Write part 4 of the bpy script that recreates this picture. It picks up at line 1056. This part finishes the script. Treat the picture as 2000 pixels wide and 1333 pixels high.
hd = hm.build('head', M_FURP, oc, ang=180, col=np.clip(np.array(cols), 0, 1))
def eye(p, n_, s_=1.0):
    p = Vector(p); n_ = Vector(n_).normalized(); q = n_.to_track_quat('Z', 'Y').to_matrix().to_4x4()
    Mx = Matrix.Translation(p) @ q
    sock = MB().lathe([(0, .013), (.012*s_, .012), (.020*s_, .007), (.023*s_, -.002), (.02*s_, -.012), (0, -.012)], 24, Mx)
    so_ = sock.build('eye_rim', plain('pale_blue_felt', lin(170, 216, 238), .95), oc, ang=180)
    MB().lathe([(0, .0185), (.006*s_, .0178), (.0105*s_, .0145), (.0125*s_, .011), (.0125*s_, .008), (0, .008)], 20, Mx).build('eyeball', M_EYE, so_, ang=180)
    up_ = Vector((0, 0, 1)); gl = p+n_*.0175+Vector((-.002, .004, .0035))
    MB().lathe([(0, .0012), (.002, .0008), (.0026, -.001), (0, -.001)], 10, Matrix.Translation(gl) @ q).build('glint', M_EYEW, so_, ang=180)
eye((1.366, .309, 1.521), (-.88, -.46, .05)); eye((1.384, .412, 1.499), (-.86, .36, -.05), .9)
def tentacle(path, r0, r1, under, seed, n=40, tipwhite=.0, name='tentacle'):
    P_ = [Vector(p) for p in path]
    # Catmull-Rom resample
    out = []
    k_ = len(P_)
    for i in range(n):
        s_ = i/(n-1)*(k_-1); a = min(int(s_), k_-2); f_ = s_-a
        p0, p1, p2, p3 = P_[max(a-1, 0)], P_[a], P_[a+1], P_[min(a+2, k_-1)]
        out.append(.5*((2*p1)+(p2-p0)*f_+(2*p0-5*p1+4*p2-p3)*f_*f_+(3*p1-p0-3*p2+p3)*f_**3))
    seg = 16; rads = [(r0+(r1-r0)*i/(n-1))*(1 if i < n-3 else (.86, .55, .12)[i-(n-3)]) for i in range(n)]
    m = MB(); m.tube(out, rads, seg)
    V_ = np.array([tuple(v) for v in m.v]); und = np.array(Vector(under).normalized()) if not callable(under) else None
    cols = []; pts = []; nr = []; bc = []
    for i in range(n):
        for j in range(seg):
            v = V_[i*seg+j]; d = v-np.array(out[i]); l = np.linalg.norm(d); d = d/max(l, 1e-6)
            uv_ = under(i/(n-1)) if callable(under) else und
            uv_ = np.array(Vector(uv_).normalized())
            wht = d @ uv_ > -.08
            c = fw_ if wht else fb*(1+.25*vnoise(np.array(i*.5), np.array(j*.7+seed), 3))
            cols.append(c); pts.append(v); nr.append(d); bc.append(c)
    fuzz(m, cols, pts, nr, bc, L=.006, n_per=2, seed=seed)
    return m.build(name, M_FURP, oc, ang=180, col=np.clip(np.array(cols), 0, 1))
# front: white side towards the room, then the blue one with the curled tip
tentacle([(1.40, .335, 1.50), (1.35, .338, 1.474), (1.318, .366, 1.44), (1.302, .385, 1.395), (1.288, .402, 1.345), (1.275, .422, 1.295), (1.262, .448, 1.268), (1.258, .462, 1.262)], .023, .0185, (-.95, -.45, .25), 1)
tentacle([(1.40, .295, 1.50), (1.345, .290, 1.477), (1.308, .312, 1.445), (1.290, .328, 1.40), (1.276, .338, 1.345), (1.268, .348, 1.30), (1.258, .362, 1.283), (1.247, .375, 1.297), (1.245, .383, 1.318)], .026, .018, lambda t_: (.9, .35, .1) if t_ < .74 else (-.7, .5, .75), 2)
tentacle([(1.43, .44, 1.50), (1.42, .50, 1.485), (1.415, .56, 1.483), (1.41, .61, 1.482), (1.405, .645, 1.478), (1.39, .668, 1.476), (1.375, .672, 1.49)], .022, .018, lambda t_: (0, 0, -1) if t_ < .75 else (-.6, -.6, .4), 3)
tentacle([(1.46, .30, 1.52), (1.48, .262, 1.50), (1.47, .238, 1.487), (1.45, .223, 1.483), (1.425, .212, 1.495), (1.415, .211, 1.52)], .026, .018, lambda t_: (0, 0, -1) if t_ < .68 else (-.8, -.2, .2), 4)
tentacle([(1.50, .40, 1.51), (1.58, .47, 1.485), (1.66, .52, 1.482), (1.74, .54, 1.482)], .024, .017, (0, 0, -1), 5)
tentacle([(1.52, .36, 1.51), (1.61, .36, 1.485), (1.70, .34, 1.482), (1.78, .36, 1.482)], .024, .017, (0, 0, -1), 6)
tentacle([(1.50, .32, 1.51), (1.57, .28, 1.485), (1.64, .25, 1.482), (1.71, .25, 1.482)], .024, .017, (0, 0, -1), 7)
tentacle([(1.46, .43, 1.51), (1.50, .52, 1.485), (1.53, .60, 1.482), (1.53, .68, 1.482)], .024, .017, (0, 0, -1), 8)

• • • • • • •

- **Exercise task**: Copy out the whole listing, exactly as written.

- **Expected output**:
Write part 4 of the bpy script that recreates this picture. It picks up at line 1056. This part finishes the script. Treat the picture as 2000 pixels wide and 1333 pixels high.
hd = hm.build('head', M_FURP, oc, ang=180, col=np.clip(np.array(cols), 0, 1))
def eye(p, n_, s_=1.0):
    p = Vector(p); n_ = Vector(n_).normalized(); q = n_.to_track_quat('Z', 'Y').to_matrix().to_4x4()
    Mx = Matrix.Translation(p) @ q
    sock = MB().lathe([(0, .013), (.012*s_, .012), (.020*s_, .007), (.023*s_, -.002), (.02*s_, -.012), (0, -.012)], 24, Mx)
    so_ = sock.build('eye_rim', plain('pale_blue_felt', lin(170, 216, 238), .95), oc, ang=180)
    MB().lathe([(0, .0185), (.006*s_, .0178), (.0105*s_, .0145), (.0125*s_, .011), (.0125*s_, .008), (0, .008)], 20, Mx).build('eyeball', M_EYE, so_, ang=180)
    up_ = Vector((0, 0, 1)); gl = p+n_*.0175+Vector((-.002, .004, .0035))
    MB().lathe([(0, .0012), (.002, .0008), (.0026, -.001), (0, -.001)], 10, Matrix.Translation(gl) @ q).build('glint', M_EYEW, so_, ang=180)
eye((1.366, .309, 1.521), (-.88, -.46, .05)); eye((1.384, .412, 1.499), (-.86, .36, -.05), .9)
def tentacle(path, r0, r1, under, seed, n=40, tipwhite=.0, name='tentacle'):
    P_ = [Vector(p) for p in path]
    # Catmull-Rom resample
    out = []
    k_ = len(P_)
    for i in range(n):
        s_ = i/(n-1)*(k_-1); a = min(int(s_), k_-2); f_ = s_-a
        p0, p1, p2, p3 = P_[max(a-1, 0)], P_[a], P_[a+1], P_[min(a+2, k_-1)]
        out.append(.5*((2*p1)+(p2-p0)*f_+(2*p0-5*p1+4*p2-p3)*f_*f_+(3*p1-p0-3*p2+p3)*f_**3))
    seg = 16; rads = [(r0+(r1-r0)*i/(n-1))*(1 if i < n-3 else (.86, .55, .12)[i-(n-3)]) for i in range(n)]
    m = MB(); m.tube(out, rads, seg)
    V_ = np.array([tuple(v) for v in m.v]); und = np.array(Vector(under).normalized()) if not callable(under) else None
    cols = []; pts = []; nr = []; bc = []
    for i in range(n):
        for j in range(seg):
            v = V_[i*seg+j]; d = v-np.array(out[i]); l = np.linalg.norm(d); d = d/max(l, 1e-6)
            uv_ = under(i/(n-1)) if callable(under) else und
            uv_ = np.array(Vector(uv_).normalized())
            wht = d @ uv_ > -.08
            c = fw_ if wht else fb*(1+.25*vnoise(np.array(i*.5), np.array(j*.7+seed), 3))
            cols.append(c); pts.append(v); nr.append(d); bc.append(c)
    fuzz(m, cols, pts, nr, bc, L=.006, n_per=2, seed=seed)
    return m.build(name, M_FURP, oc, ang=180, col=np.clip(np.array(cols), 0, 1))
# front: white side towards the room, then the blue one with the curled tip
tentacle([(1.40, .335, 1.50), (1.35, .338, 1.474), (1.318, .366, 1.44), (1.302, .385, 1.395), (1.288, .402, 1.345), (1.275, .422, 1.295), (1.262, .448, 1.268), (1.258, .462, 1.262)], .023, .0185, (-.95, -.45, .25), 1)
tentacle([(1.40, .295, 1.50), (1.345, .290, 1.477), (1.308, .312, 1.445), (1.290, .328, 1.40), (1.276, .338, 1.345), (1.268, .348, 1.30), (1.258, .362, 1.283), (1.247, .375, 1.297), (1.245, .383, 1.318)], .026, .018, lambda t_: (.9, .35, .1) if t_ < .74 else (-.7, .5, .75), 2)
tentacle([(1.43, .44, 1.50), (1.42, .50, 1.485), (1.415, .56, 1.483), (1.41, .61, 1.482), (1.405, .645, 1.478), (1.39, .668, 1.476), (1.375, .672, 1.49)], .022, .018, lambda t_: (0, 0, -1) if t_ < .75 else (-.6, -.6, .4), 3)
tentacle([(1.46, .30, 1.52), (1.48, .262, 1.50), (1.47, .238, 1.487), (1.45, .223, 1.483), (1.425, .212, 1.495), (1.415, .211, 1.52)], .026, .018, lambda t_: (0, 0, -1) if t_ < .68 else (-.8, -.2, .2), 4)
tentacle([(1.50, .40, 1.51), (1.58, .47, 1.485), (1.66, .52, 1.482), (1.74, .54, 1.482)], .024, .017, (0, 0, -1), 5)
tentacle([(1.52, .36, 1.51), (1.61, .36, 1.485), (1.70, .34, 1.482), (1.78, .36, 1.482)], .024, .017, (0, 0, -1), 6)
tentacle([(1.50, .32, 1.51), (1.57, .28, 1.485), (1.64, .25, 1.482), (1.71, .25, 1.482)], .024, .017, (0, 0, -1), 7)
tentacle([(1.46, .43, 1.51), (1.50, .52, 1.485), (1.53, .60, 1.482), (1.53, .68, 1.482)], .024, .017, (0, 0, -1), 8)